‘Trollope Meets King Lear’: The Cathedral by Hugh Walpole (1922)

By Erica

Review by Margaret B:

The initially humorous tone of Hugh Walpole’s The Cathedral for a while masks what is eventually a very tragic story with parallels to King Lear.

We are introduced to the handsome, rather pompous, arrogant but successful Archdeacon of Polchester, Adam Brandon, his adored son and rather neglected wife and daughter, his colleagues in the Cathedral Chapter and various other citizens of the town. The year is 1897 although the narrator is looking back from thirty years after and the book was published in 1922.

The book is the story of his downfall, as his family abandons him, apart from his neglected daughter, Joan and of his descent into madness. Given the setting it is also inevitable to assume that he was also influenced by Trollope and initially it feels as though we are in the next town to Barcester.

An example of the comic tone is this description of Brandon at the beginning of the book- including somewhat ironic use of capitalisation:

“He was not elated because he was exceptional, he did not flatter himself because it was so: God had seen fit (in a moment of boredom perhaps, at the number of insignificant and mis- shaped human beings He was forced to create) to fling into the world, for once a truly Fine Specimen, Fine in Body, Fine in Soul, Fine in Intellect.”

To begin with, the characters are almost stereotypes – a little two dimensional.

Looming over all these characters is the rather intimidating Cathedral which seems to have a brooding will of its own which does not always appear benevolent. Its physical presence is often referred to and sometimes it seems to move even nearer to Barndon’s house beside it in the Cathedral Close. It is not always a place of sanctuary but a vast, unknown, threatening space, often inhabit by a local drunk. Brandon feels he has dedicated his life to serving the Cathedral – at least in his eyes but it seems to turn on him and eventually become the setting of his final humiliation and indeed his death.

Almost immediately the book starts, things start to go wrong for the Archdeacon but to begin with they are not hugely serious and Brandon appears to cope well with them. Admittedly his precious son is sent down from Oxford but of almost more humiliation for Brandon is a circus elephant parading through the town who steals his hat. Although this is undoubtedly a very comic episode, Brandon’s over-reaction hints that he may be more emotionally unstable than it first appears.

Gradually as the town’s people get more and more excited about the upcoming Queen’s Jubilee, Brandon’s world begins to fall apart. The book becomes more serious and the characters more rounded as Brandon has a nervous breakdown as first his son runs off with the daughter of a notorious inn keeper and then his wife abandons him for another clergyman.

The focus of Brandon’s despair becomes his rivalry with the recently arrived Canon Ronder. Brandon is determined that his candidate for a vacant living must win at all costs and it is this fight with Ronder that creates the final climax of the book and brings about Brandon’s complete breakdown. Ronder wants to appoint a radical priest whom Brandon sees as an atheist and someone who would undermine all Brandon has done for the Cathedral.

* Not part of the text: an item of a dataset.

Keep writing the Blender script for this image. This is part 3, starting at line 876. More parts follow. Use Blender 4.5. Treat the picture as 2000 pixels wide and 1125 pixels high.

This cry for help at the end of the book shows how far the story has darkened and the writing has changed from the light comic description above:

“Love- love! I never wanted love before, but now I want it, desperately, desperately, someone to love me, someone for me to love, someone to be kind to. Falk, my boy. It’s so lonely. It’s so dark. I can’t see things as I did. It’s getting darker. Falk come back and help me…” (page 503)

As with Lear, Brandon realises too late that his lust for power and prestige has been at the cost of love. And too late he notices the devotion of his daughter Joan – the Cordelia figure who abandons the man she loves to look after her father.

Personally I find the change in tone from a comic novel of Cathedral politics to the tragic story of the breakdown of a selfish and cruel man too big a leap in one book – did Walpole change his mind as to what sort of book he was writing as he got deeper into the plot? However in spite of this flaw, it is a compelling story and becomes harder and harder to put down as Brandon falls apart. It is a powerful and convincing evocation of a man falling apart.

Walpole further creates a vivid picture of small town life: of a town celebrating the Jubilee at the end of the nineteenth century. Characters come to life as we learn of their petty failings, their prejudices and often their kindnesses. And although the religious arguments of that time may be less relevant to us now, the story underneath with its many parallels to Lear is a timeless one with a strong moral message.